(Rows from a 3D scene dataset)
------

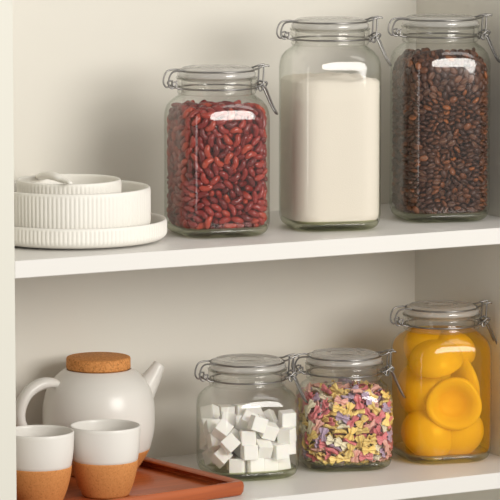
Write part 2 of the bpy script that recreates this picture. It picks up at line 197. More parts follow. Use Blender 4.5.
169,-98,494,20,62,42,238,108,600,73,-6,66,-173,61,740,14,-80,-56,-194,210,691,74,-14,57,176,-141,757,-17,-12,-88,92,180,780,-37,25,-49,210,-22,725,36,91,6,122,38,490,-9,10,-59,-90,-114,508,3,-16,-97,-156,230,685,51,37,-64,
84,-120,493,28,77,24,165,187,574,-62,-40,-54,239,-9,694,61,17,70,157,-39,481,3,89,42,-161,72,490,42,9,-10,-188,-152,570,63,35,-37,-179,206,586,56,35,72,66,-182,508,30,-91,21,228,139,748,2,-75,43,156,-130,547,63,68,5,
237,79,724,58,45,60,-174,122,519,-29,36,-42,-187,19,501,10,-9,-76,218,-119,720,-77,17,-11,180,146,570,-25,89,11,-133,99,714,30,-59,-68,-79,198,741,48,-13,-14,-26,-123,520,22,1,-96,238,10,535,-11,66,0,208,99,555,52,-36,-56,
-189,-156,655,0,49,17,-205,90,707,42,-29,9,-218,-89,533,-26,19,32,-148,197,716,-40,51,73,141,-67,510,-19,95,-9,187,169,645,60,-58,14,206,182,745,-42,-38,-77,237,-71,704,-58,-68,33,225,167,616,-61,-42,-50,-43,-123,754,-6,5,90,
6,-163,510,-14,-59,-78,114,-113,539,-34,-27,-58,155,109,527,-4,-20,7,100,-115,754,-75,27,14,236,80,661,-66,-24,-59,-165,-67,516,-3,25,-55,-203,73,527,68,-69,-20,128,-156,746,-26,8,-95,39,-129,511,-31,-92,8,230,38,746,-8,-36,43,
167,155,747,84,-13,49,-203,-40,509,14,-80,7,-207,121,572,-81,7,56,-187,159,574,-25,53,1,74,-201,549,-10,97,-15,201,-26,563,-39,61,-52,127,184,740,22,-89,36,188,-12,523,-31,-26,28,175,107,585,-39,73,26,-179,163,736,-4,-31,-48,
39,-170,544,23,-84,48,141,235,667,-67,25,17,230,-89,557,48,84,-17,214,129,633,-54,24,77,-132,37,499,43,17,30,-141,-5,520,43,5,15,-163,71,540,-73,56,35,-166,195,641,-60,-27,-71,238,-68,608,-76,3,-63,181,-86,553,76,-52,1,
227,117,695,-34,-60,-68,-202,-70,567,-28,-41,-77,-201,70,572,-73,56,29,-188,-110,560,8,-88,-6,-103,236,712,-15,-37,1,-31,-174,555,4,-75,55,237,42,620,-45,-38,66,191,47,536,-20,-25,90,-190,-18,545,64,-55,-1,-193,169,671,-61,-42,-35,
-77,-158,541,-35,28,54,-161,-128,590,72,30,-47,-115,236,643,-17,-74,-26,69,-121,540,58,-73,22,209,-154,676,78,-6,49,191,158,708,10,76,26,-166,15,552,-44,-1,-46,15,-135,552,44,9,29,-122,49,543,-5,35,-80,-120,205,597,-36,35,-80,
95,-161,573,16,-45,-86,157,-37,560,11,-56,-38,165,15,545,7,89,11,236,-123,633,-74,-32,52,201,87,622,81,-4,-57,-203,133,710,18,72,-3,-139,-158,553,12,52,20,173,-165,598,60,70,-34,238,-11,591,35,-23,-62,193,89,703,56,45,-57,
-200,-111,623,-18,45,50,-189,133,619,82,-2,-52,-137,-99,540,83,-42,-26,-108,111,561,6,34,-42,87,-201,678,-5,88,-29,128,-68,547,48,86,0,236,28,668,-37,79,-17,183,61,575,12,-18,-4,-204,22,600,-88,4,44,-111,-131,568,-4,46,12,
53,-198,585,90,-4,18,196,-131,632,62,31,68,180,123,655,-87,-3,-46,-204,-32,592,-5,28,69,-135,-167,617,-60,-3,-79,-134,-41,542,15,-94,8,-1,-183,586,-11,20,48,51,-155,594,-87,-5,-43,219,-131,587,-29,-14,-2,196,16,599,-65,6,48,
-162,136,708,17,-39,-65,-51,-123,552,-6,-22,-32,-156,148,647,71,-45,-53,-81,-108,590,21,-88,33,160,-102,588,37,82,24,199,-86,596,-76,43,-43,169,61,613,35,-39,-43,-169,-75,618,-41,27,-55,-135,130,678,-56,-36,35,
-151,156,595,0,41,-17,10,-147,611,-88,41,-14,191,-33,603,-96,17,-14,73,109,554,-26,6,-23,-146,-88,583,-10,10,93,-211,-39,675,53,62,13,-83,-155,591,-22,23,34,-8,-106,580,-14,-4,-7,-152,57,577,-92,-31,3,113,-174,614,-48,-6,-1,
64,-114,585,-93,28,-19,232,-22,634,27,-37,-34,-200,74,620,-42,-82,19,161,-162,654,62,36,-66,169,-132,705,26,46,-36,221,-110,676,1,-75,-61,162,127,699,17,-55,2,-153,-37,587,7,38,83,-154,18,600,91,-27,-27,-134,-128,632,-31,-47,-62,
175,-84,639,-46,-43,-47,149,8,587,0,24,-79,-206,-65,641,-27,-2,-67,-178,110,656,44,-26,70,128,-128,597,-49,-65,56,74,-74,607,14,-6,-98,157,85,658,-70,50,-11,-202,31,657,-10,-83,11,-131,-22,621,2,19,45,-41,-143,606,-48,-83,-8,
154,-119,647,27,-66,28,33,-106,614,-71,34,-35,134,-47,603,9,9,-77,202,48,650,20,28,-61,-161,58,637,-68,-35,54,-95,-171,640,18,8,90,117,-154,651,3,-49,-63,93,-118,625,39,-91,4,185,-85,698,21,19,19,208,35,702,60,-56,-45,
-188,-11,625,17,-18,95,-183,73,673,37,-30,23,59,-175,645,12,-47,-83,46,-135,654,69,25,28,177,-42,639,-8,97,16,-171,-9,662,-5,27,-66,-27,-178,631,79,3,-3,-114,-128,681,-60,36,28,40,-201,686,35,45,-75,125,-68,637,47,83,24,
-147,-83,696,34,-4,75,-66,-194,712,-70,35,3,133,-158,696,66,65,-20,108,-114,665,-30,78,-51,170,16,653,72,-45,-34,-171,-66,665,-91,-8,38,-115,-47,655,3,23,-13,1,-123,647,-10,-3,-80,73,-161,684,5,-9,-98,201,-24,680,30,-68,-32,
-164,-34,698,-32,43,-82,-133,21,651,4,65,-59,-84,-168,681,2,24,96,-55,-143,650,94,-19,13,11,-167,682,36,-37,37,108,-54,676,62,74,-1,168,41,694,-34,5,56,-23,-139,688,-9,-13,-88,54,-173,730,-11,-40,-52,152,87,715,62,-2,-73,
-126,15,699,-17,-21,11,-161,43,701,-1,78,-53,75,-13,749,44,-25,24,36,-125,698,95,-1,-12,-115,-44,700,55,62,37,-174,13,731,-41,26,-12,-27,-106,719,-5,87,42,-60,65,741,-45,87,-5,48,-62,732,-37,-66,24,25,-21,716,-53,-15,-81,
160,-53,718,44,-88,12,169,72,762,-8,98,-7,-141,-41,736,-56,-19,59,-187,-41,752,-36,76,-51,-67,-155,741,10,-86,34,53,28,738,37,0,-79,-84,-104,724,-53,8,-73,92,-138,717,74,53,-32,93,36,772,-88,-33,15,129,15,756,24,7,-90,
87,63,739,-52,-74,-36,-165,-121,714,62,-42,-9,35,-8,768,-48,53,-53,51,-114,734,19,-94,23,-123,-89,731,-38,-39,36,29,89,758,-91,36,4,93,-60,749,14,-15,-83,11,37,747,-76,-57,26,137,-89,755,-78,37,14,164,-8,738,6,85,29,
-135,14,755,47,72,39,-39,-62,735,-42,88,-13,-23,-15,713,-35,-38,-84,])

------

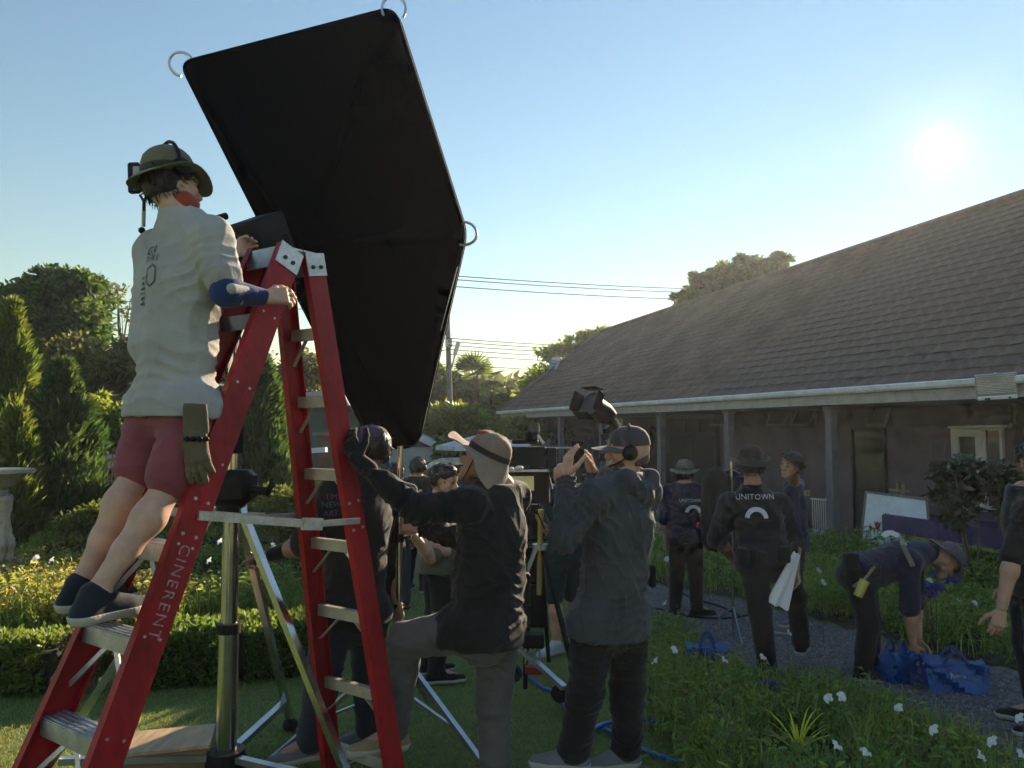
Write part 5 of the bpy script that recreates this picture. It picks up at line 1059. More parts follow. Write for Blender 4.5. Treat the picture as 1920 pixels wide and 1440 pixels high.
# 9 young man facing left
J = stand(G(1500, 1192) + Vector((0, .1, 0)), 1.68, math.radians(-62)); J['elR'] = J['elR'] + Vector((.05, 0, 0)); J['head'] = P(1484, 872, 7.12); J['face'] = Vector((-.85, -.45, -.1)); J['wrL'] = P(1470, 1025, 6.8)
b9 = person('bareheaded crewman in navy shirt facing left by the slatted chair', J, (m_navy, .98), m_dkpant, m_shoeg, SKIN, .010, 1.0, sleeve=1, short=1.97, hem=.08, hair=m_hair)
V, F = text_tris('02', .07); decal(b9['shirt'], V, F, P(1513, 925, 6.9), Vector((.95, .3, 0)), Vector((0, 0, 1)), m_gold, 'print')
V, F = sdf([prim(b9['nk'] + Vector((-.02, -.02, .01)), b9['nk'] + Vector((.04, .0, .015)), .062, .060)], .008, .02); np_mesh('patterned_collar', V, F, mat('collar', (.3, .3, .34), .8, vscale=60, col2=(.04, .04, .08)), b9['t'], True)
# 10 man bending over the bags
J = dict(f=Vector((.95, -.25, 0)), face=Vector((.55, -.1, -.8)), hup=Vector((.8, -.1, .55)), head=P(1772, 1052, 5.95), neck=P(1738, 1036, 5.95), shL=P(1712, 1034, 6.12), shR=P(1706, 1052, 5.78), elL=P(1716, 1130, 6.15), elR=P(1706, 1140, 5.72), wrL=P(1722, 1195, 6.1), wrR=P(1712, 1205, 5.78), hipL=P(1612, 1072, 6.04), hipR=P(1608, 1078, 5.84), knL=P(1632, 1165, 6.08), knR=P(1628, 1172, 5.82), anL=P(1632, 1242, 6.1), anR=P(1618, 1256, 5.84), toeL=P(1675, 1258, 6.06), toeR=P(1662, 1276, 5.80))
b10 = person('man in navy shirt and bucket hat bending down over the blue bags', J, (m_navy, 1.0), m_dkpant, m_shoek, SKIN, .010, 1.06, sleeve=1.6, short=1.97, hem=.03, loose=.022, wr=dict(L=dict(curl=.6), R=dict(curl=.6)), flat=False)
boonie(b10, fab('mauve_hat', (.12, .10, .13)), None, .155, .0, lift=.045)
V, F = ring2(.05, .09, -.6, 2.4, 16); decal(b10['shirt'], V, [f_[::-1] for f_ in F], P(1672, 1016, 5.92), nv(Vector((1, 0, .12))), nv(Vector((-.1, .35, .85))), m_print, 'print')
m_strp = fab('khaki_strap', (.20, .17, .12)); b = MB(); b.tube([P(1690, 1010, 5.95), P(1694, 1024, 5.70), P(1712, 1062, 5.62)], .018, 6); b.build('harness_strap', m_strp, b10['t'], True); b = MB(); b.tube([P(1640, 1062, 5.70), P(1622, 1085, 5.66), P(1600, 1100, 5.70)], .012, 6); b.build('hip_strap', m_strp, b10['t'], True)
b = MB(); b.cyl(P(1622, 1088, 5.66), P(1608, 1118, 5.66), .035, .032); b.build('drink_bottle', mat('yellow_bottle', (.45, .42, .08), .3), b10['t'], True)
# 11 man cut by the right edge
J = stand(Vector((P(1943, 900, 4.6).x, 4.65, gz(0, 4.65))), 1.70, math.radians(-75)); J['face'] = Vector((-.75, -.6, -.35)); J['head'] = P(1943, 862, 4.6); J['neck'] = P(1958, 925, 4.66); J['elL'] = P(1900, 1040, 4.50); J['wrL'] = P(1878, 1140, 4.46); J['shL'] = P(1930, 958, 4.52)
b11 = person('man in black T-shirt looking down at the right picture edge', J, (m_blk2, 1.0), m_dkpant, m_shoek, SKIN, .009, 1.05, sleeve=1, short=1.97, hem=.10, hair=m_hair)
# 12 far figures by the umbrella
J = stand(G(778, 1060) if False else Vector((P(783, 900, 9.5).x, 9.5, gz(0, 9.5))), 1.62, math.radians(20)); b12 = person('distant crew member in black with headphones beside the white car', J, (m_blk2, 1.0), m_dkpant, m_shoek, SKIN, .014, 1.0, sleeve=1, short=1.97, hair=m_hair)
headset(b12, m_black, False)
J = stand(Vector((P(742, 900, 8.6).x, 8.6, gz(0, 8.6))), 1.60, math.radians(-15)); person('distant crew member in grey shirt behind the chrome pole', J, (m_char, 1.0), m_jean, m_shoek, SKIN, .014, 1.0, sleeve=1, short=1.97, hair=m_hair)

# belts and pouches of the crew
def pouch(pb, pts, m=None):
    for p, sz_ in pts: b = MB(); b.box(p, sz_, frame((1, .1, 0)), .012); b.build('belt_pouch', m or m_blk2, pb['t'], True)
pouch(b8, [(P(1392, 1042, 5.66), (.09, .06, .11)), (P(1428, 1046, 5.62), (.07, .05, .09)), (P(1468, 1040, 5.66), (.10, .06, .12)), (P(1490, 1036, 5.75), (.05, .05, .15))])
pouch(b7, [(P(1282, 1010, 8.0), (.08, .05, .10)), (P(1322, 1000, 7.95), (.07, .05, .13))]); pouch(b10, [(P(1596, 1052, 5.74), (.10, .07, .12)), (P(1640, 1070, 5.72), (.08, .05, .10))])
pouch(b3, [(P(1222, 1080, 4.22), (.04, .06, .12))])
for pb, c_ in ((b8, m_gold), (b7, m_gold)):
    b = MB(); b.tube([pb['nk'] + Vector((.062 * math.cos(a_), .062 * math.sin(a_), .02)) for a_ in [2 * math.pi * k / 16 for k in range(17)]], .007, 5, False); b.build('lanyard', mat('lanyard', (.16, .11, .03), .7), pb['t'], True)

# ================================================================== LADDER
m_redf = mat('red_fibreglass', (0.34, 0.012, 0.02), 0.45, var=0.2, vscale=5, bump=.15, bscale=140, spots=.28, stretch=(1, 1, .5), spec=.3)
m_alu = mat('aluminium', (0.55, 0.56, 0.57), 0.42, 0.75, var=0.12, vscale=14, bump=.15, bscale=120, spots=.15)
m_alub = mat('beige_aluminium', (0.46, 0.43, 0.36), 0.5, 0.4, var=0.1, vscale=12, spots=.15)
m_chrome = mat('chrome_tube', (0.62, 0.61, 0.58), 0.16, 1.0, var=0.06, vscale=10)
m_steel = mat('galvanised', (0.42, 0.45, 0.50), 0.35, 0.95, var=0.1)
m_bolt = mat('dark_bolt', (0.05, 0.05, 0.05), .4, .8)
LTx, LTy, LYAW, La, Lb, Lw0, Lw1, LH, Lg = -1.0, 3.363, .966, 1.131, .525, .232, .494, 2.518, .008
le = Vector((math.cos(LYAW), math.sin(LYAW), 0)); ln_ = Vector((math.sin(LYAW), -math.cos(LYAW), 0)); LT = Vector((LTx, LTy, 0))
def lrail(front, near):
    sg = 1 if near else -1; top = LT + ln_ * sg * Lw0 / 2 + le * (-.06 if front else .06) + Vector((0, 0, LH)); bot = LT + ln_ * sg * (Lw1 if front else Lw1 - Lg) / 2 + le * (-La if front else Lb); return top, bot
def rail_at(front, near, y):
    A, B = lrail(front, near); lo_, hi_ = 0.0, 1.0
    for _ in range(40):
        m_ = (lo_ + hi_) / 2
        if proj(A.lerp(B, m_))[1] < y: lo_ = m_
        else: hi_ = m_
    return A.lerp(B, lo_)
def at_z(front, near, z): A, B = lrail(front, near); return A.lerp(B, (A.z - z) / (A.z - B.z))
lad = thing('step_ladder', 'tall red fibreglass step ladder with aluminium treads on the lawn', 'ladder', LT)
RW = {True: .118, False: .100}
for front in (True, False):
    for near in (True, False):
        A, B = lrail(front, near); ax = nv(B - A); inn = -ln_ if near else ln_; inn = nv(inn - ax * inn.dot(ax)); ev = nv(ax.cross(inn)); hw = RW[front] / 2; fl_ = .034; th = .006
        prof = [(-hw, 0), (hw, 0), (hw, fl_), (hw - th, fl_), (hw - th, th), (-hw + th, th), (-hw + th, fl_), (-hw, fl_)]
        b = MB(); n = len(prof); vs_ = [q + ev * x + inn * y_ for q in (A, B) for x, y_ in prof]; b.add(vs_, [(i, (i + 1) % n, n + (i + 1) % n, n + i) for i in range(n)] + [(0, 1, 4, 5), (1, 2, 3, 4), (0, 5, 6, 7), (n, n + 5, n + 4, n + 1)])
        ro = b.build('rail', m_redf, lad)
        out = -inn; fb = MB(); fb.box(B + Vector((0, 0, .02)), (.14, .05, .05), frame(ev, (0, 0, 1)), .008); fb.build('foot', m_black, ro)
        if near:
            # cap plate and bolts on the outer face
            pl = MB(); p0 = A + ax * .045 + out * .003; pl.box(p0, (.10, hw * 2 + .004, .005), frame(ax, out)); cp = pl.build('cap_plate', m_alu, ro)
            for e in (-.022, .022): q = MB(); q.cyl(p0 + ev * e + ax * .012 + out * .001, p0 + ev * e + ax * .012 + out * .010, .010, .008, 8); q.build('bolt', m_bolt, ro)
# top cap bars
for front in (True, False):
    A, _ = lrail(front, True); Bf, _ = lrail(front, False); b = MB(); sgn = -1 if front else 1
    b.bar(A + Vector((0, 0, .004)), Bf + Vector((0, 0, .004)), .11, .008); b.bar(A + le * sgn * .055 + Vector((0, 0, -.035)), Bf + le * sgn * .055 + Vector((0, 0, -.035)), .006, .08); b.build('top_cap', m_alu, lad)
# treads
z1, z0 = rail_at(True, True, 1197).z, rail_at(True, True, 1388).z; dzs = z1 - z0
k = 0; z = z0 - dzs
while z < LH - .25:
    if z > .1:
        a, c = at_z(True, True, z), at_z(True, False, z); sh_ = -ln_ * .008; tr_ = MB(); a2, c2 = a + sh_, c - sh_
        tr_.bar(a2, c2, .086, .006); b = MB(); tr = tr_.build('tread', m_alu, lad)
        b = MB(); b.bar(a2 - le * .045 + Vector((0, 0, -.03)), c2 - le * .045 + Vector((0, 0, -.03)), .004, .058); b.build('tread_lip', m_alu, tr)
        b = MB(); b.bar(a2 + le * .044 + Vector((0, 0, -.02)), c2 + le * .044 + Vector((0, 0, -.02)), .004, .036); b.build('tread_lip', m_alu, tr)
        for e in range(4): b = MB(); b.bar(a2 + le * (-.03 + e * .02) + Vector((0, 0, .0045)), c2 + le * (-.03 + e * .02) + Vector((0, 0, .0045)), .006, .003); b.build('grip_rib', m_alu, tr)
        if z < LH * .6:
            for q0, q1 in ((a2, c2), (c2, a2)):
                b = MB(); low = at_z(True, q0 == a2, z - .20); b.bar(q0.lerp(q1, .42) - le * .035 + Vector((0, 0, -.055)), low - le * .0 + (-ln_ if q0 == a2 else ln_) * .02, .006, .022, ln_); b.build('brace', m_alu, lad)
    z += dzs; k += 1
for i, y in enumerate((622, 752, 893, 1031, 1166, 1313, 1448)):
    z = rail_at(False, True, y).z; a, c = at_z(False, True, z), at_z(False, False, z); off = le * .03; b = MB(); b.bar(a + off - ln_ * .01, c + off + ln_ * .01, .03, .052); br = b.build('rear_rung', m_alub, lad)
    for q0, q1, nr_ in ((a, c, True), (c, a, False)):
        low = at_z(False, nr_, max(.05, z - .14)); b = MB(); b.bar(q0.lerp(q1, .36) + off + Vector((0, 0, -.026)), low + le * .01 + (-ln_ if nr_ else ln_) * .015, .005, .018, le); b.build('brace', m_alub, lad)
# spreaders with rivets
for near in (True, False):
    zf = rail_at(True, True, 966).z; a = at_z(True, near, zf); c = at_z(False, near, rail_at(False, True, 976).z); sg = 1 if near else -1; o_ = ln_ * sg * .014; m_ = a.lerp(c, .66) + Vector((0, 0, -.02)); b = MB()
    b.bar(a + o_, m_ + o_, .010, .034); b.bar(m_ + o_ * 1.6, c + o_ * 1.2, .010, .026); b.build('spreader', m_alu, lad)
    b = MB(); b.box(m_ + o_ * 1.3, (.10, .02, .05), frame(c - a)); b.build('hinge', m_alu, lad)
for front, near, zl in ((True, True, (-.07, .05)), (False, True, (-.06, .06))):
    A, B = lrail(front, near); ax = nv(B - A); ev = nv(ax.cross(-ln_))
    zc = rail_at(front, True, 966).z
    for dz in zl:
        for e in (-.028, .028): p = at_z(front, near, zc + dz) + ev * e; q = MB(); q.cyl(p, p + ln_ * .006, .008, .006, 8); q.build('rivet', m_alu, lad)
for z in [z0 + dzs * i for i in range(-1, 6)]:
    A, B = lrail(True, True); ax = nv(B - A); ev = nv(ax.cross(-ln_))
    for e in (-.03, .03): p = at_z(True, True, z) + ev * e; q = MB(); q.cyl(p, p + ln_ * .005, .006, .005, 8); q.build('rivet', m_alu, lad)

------

**WHAT YOU NEED TO DO:** Report how many lines of the entries hold the word "that". Nothing else is needed.

**TASK RESPONSE:** 2